How old was Beethoven when he first had his cup of coffee? We do not know. Earliest written evidence about his connection to the beans comes from his journal he made during his first Vienna visit, December 1792. Right after arriving to the city he prepared a shopping list. Items and costs on the list are “wig-maker, coffee, overcoat, boots, shoes, pianoforte-desk, seal, writing-desk, pianoforte-money.”

In Beethoven’s time Vienna still had a rigid class-based society each having their own brothels, restaurants and coffee houses (cafés). Beethoven, as a commoner and darling to aristocrats, had access to all kinds. Housing was not the brightest feature of contemporary Vienna thus locals spent leisure time in coffee houses.

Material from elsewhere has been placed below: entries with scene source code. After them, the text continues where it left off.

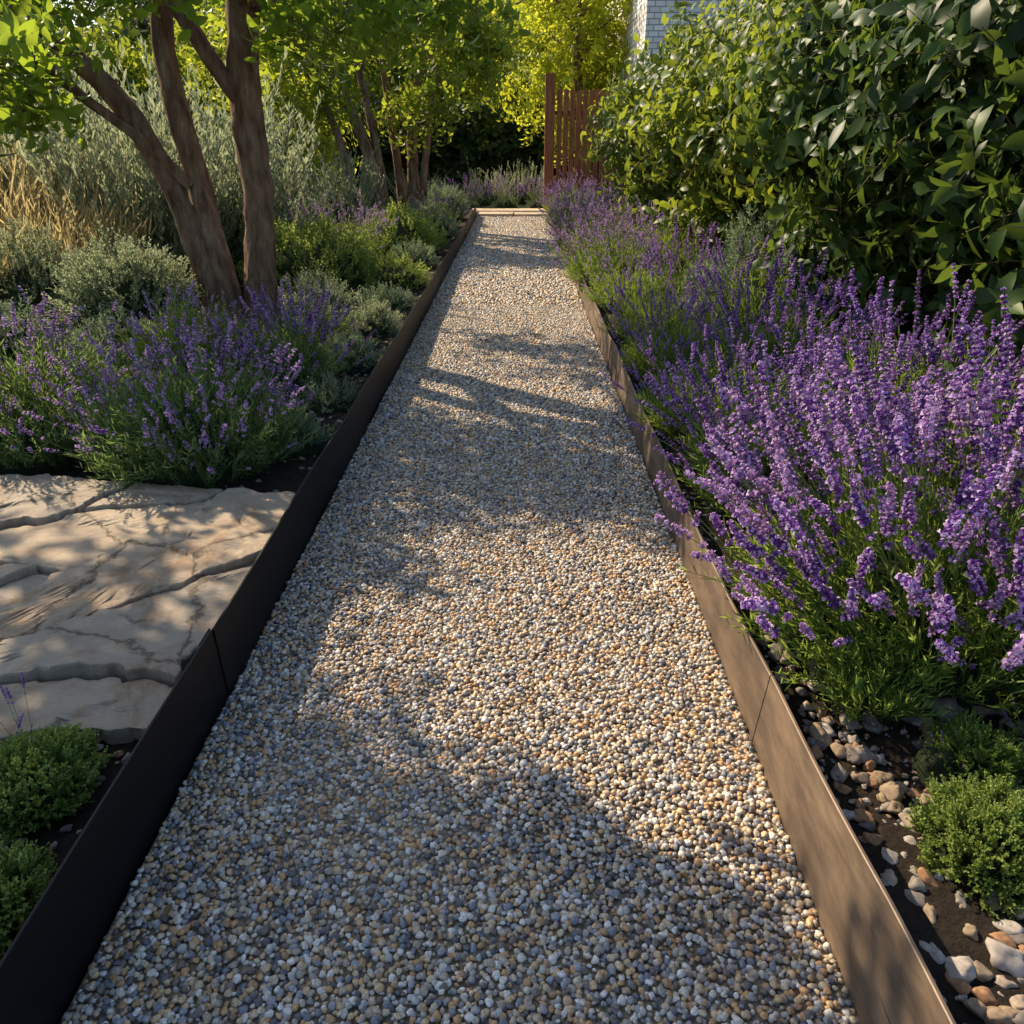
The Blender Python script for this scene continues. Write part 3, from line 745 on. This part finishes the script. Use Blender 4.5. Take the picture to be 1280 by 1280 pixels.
bgtree('yellow_leaf_tree',-.4,27,5.5,2.2,YL,900,2.2,2.2)
bgtree('golden_shrub',-4.2,15.8,2.7,1.2,YL,500,1.4,.9)
bgtree('golden_shrub',-5.8,17,3.0,1.4,ML,600,1.6,.8)
for (x,y,H,r,pc) in [(-4,28,5.2,3,ML),(-8.5,25,5.2,3,DL),(-13,21,5,3,DL),(-12,15,4.2,2.4,ML),(-1.5,32,6.5,3.2,DL),(3,29,6.5,3,ML),(6,26,7,3,DL),(-6,33,6.5,3.4,DL),(1,36,7,3,DL),(-12,29,7,3.5,DL),(-17,24,7,3.5,DL)]:
    bgtree('background_tree',x,y,H,r,pc,750,2.8,.8)

# ------------------------------------------------------------------ house
h=empty('brick_house')
def hb(nm,boxes,mat):
    mb=MB()
    for lo,hi in boxes: mb.box(lo,hi)
    o=mb.obj(nm,[mat],False,parent=h)
hb('walls',[((2.35,17.2,0),(9,17.5,5.2)),((2.35,17.502,0),(2.65,26,5.2)),((8.7,17.502,0),(9,26,5.2)),((2.652,25.7,0),(8.698,26,5.2))],M_BRICK)
hb('window_frame',[((4.2,17.15,1.6),(4.28,17.2,3.0)),((5.42,17.15,1.6),(5.5,17.2,3.0)),((4.28,17.15,2.92),(5.42,17.2,3.0)),((4.28,17.15,1.6),(5.42,17.2,1.68)),((4.82,17.15,1.68),(4.88,17.2,2.92))],M_PAINT)
hb('window_panes',[((4.28,17.18,1.68),(4.82,17.197,2.92)),((4.88,17.18,1.68),(5.42,17.197,2.92))],M_GLASS)
mb=MB(); mb.add([(2.0,16.8,5.2),(9.4,16.8,5.2),(9.4,26.4,5.2),(2.0,26.4,5.2),(2.0,21.6,7.4),(9.4,21.6,7.4)],[(0,1,5,4),(2,3,4,5),(0,4,3),(1,2,5),(0,3,2,1)]); mb.obj('roof',[M_ROOF],False,parent=h)

mb=MB()
mb.box((.55,18.28,0),(.75,18.46,2.65))
x=.80
while x<2.3:
    hh=2.35+R.uniform(-.02,.02); mb.box((x,18.34+R.uniform(-.006,.006),.06),(x+.10,18.365,hh)); x+=.13
mb.box((.752,18.38,.5),(2.34,18.43,.58)); mb.box((.752,18.38,1.9),(2.34,18.43,1.98))
mb.obj('slatted_fence',[M_CORTEN],False)

# ------------------------------------------------------------------ light & camera
AZ=math.radians(48); EL=math.radians(36)
sd=Vector((-math.sin(AZ)*math.cos(EL),math.cos(AZ)*math.cos(EL),math.sin(EL)))
l=bpy.data.lights.new('sun','SUN'); l.energy=8.0; l.angle=math.radians(.55); l.color=(1,.82,.58)
lo=bpy.data.objects.new('sun',l); lo.rotation_euler=sd.to_track_quat('Z','Y').to_euler(); scene.collection.objects.link(lo)
w=bpy.data.worlds.new('World'); scene.world=w; w.use_nodes=True; nt=w.node_tree
bg=nt.nodes['Background']; sk=nt.nodes.new('ShaderNodeTexSky'); sk.sky_type='NISHITA'; sk.sun_disc=False
sk.sun_elevation=EL; sk.sun_rotation=2*math.pi-AZ; sk.dust_density=1.0; nt.links.new(sk.outputs[0],bg.inputs[0]); bg.inputs[1].default_value=.21
scene.view_settings.view_transform='Standard'; scene.view_settings.look='None'; scene.view_settings.exposure=0
cam=bpy.data.cameras.new('camera'); cam.lens=28.1; cam.sensor_width=36; cam.clip_end=600; cam.clip_start=.05
co=bpy.data.objects.new('camera',cam); co.location=(0,0,1.5); co.rotation_euler=(math.radians(90-25.17),0,math.radians(.4))
scene.collection.objects.link(co); scene.camera=co
print('clusters',n1,n2,n3,n4)
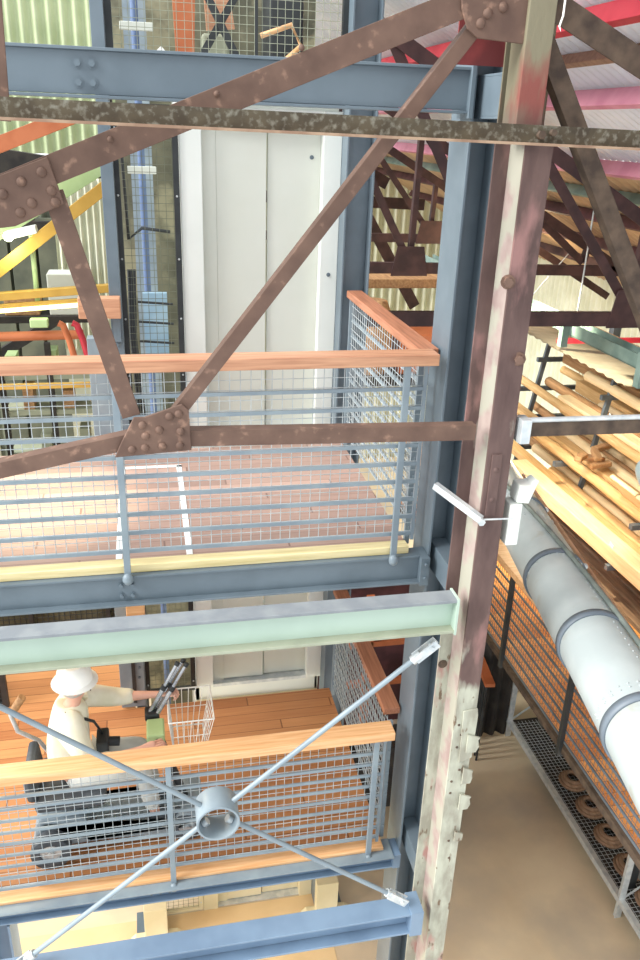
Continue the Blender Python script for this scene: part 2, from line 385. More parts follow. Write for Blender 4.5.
# pale green beam and the low blue beam, in the plane of the brown truss
t = thing('steel_beam', (.3, 3.48, -2.41), 'pale mint green steel beam crossing below the upper deck', 'beam')
MB().box(-1.7, 1.5, 3.42, 3.43, -2.395, -2.227).build('web', mint, t)
MB().box(-1.7, 1.5, 3.365, 3.47, -2.227, -2.21).build('top_flange', mint_top, t, bevel=.002)
MB().box(-1.7, 1.5, 3.365, 3.47, -2.412, -2.395).build('bottom_flange', olive, t, bevel=.002)
B(1.494, 1.506, 3.36, 3.48, -2.42, -2.205).build('end_plate', mint, t)
t = thing('steel_beam', (.3, 3.46, -4.66), 'blue steel beam along the very bottom of the frame', 'beam')
MB().box(-1.9, 1.44, 3.43, 3.442, -4.64, -4.50).box(-1.9, 1.44, 3.36, 3.5, -4.50, -4.485).box(-1.9, 1.44, 3.36, 3.5, -4.66, -4.645).build('channel', blue_lo, t, bevel=.002)
B(1.43, 1.508, 3.35, 3.51, -4.67, -4.47).build('end_plate', blue_lo, t)
# short stubs tying the column back to the post
for z0, z1, lb in ((.06, .25, 'short blue-grey steel stub tying the column to the post near the roof'), (-2.42, -2.25, 'short blue-grey steel stub tying the column to the post under the upper deck'),
                   (-4.66, -4.49, 'short blue steel stub tying the column to the post at the lower deck')):
    o = MB().box(1.60, 1.70, 3.60, 4.12, z1-.012, z1).box(1.60, 1.70, 3.60, 4.12, z0, z0+.012).box(1.60, 1.612, 3.60, 4.12, z0+.012, z1-.012).build('connecting_stub', blue, bevel=.002)
    tag(o, lb, 'beam', 'stubs between column and post')

# ------------------------------------------------------------------ X bracing below the green beam
t = thing('cross_brace', (.245, 3.40, -3.6), 'grey steel rod cross brace with a round hub ring in front of the lower rail', 'brace')
MB().ring((.245, 3.42, -3.50), (0, 1, 0), .118, .106, .16, 40).build('hub_ring', rail_m, t, bevel=.001)
for q, a in (((1.42, 3.42, -2.50), 1), ((-.93, 3.42, -2.52), 1), ((-.93, 3.42, -4.48), 1), ((1.40, 3.42, -4.43), 1)):
    c = V((.245, 3.42, -3.50)); q = V(q); d = (q-c).normalized()
    rod = T([c+d*.095, q-d*.10], .015).build('rod', rail_m, t)
    MB().tube([c+d*.07, c+d*.10], .024, 6).build('nut', galv, rod)
    s = d.cross(V((0, 1, 0)))
    MB().bar(q-d*.14+V((0, -.018, 0)), q+d*.01+V((0, -.018, 0)), .008, .05, s).bar(q-d*.14+V((0, .018, 0)), q+d*.01+V((0, .018, 0)), .008, .05, s).tube([q-d*.16, q-d*.10], .026, 8).build('clevis', galv, t)
    MB().tube([q-d*.03+V((0, -.035, 0)), q-d*.03+V((0, .035, 0))], .013, 8).build('pin', galv, t)

# ------------------------------------------------------------------ brown post
t = thing('steel_post', (1.6, 3.48, GR), 'old brown flaking steel post with pinkish edge, right of the decks', 'post')
B(1.575, 1.70, 3.40, 3.414, GR+.02, -.02).build('front_flange', postm, t, bevel=.002)
B(1.577, 1.60, 3.414, 3.56, GR+.02, -.02).build('web', webm, t)
B(1.50, 1.615, 3.36, 3.50, -.02, .75).build('upper_member', postm, t, bevel=.004)
B(1.30, 1.62, 3.572, 3.582, .255, .62).build('red_lead_plate', redlead, t)
B(1.508, 1.72, 3.56, 3.572, GR+.02, .75).build('rear_flange', postm, t)
B(1.45, 1.78, 3.34, 3.62, GR, GR+.02).build('foot_plate', postm, t)
# torn plates left along the right edge low down
for z0, z1, xo in ((-3.36, -3.48, .02), (-3.12, -3.25, .035), (-3.56, -3.68, .03), (-3.85, -3.93, .012)):
    pl = [(1.66, z1), (1.70+xo*.5, z1), (1.70+xo, z1+(z0-z1)*.3), (1.70+xo*.7, z0-(z0-z1)*.35), (1.70+xo, z0-.03), (1.66, z0)]
    MB().prism(pl, 3.376, 3.388).build('torn_plate', postm, t)
MB().prism([(1.62, -2.96), (1.702, -2.95), (1.71, -3.0), (1.705, -3.30), (1.63, -3.33)], 3.390, 3.3995).build('cover_plate', postm, t, bevel=.002)
for x, z in ((1.60, -.60), (1.70, -.95)): bolt(t, (x-.03, 3.40, z), (-.3, -1, 0), .022, .03, rust)
for x, z in ((1.625, -1.50), (1.625, -1.66)): MB().ball((x, 3.40, z), .018, 10, 6).build('rivet', postm, t)
B(1.598, 1.65, 3.39, 3.399, -1.75, -1.42).build('backing_plate', postm, t, bevel=.002)
bolt(t, (1.535, 3.56, -2.75), (0, -1, 0), .018, .01, rustdark)
for i in range(9): MB().ball((1.60+random.random()*.08, 3.40, -2.95-random.random()*1.2), .008, 8, 6).build('rivet', rustdark, t)

# ------------------------------------------------------------------ brown truss in front
Y = 3.40
t = thing('roof_truss', (.6, Y, -1.4), 'large red-brown riveted roof truss with gusset plates across the foreground', 'truss')
tr = lambda nm, p, q, w, f=.06, s=1, mt=rust, dy=0: angle(MB(), (p[0], Y+dy, p[1]), (q[0], Y+dy, q[1]), w, .010, f, s).build(nm, mt, t, bevel=.002)
tr('rafter', (-.75, -.355), (1.45, .535), .105)
tr('rafter', (1.60, .475), (2.9, -.10), .10, mt=rustdark)
tr('diagonal_brace', (-.325, -.26), (-.085, -1.17), .078, dy=.012, s=-1)
tr('diagonal_brace', (.10, -1.18), (1.33, .40), .058, dy=.012)
tr('diagonal_brace', (1.585, .38), (2.42, -.95), .078, dy=.012, mt=rustdark, s=-1)
tr('tie_beam', (-.95, -1.45), (-.10, -1.28), .072)
tr('tie_beam', (.05, -1.275), (1.50, -1.305), .075)
tr('tie_beam', (1.72, -1.30), (2.9, -1.31), .072, mt=rustdark)
tr('hanger', (-.475, -.02), (-.455, .62), .055, mt=rust, dy=.0)
g = MB().prism([(-.165, -1.345), (.165, -1.325), (.158, -1.14), (.13, -1.112), (-.03, -1.165), (-.075, -1.165), (-.13, -1.27)], Y-.022, Y-.008).build('gusset_plate', rust, t, bevel=.003)
for x, z in ((-.04, -1.20), (.075, -1.165), (-.03, -1.25), (.03, -1.225), (.115, -1.155), (-.09, -1.31), (-.035, -1.305), (.04, -1.30), (.115, -1.30), (.12, -1.235)): rivet(g, x, Y-.022, z, .0185)
g = MB().prism([(-.75, -.42), (-.47, -.385), (-.285, -.30), (-.33, -.135), (-.75, -.30)], Y-.024, Y-.008).build('gusset_plate', rust, t, bevel=.003)
for x, z in ((-.355, -.19), (-.325, -.255), (-.315, -.295), (-.43, -.225), (-.40, -.30), (-.445, -.335), (-.50, -.27), (-.56, -.36)): rivet(g, x, Y-.024, z, .019)
g = MB().prism([(1.225, .52), (1.235, .43), (1.265, .365), (1.31, .335), (1.50, .325), (1.52, .45), (1.52, .60), (1.225, .60)], Y-.022, Y-.008).build('gusset_plate', rust, t, bevel=.003)
for x, z in ((1.34, .42), (1.315, .385), (1.40, .445), (1.33, .49), (1.43, .51)): rivet(g, x, Y-.022, z, .02)
for x, z in ((-.1, -.07), (.62, .27), (.30, .1)): MB().ball((x, Y-.006, z), .012, 8, 6).build('rivet', rust, t)
# horizontal dusty angle brace close to the eye
t = thing('bracing_angle', (.7, 3.28, 0), 'rusty dust-covered horizontal angle bar across the top of the picture', 'beam')
MB().bar((-1.1, 3.28, .034), (2.8, 3.28, -.012), .01, .066).build('upright_leg', barm, t)
MB().bar((-1.1, 3.25, -.003), (2.8, 3.25, -.049), .07, .010).build('flat_leg', barlow, t)
MB().tube([(1.57, 3.272, 0), (1.57, 3.25, 0)], .018, 6).build('bolt', rustdark, t); MB().tube([(1.62, 3.272, .01), (1.62, 3.25, .01)], .014, 6).build('bolt', rustdark, t)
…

Coffee appears again a bit later in his diary as soon as he started his lessons with Haydn: “22x, chocolate for Haidn and me . . . Coffee, 6x for Haidn and me.” It had to be something extraordinary for this young man to have regular coffees with Haydn, the biggest musical star of contemporary Vienna and of Europe…

Coffee, it seems, was also the means of bribery. Beethoven writes in his angry letter to Nannette Streicher, that Karl’s mother (Karl was Beethoven’s nephew over whom he had legal custody) bribed the servants with sugar, coffee and cash, in order to have access to Karl (something the composer had forbidden).

At the end of his life, because of his serious illness, Dr. Braunhofer ordered him a special diet. He was ordered to drink warm milk two or three times a day and avoid wine and coffee that augments and exaggerates the activity of the nerves.

The internet is full with the story of Beethoven and his sixty coffee beans. According to this legend he counted exactly sixty beans, sometimes even double checking them, before making his own cup of coffee, something he liked orient style. Although this story sounds like something he would do, there is no credible evidence for this anecdote.

Now, it is time for a cup of cappuccino…enjoy!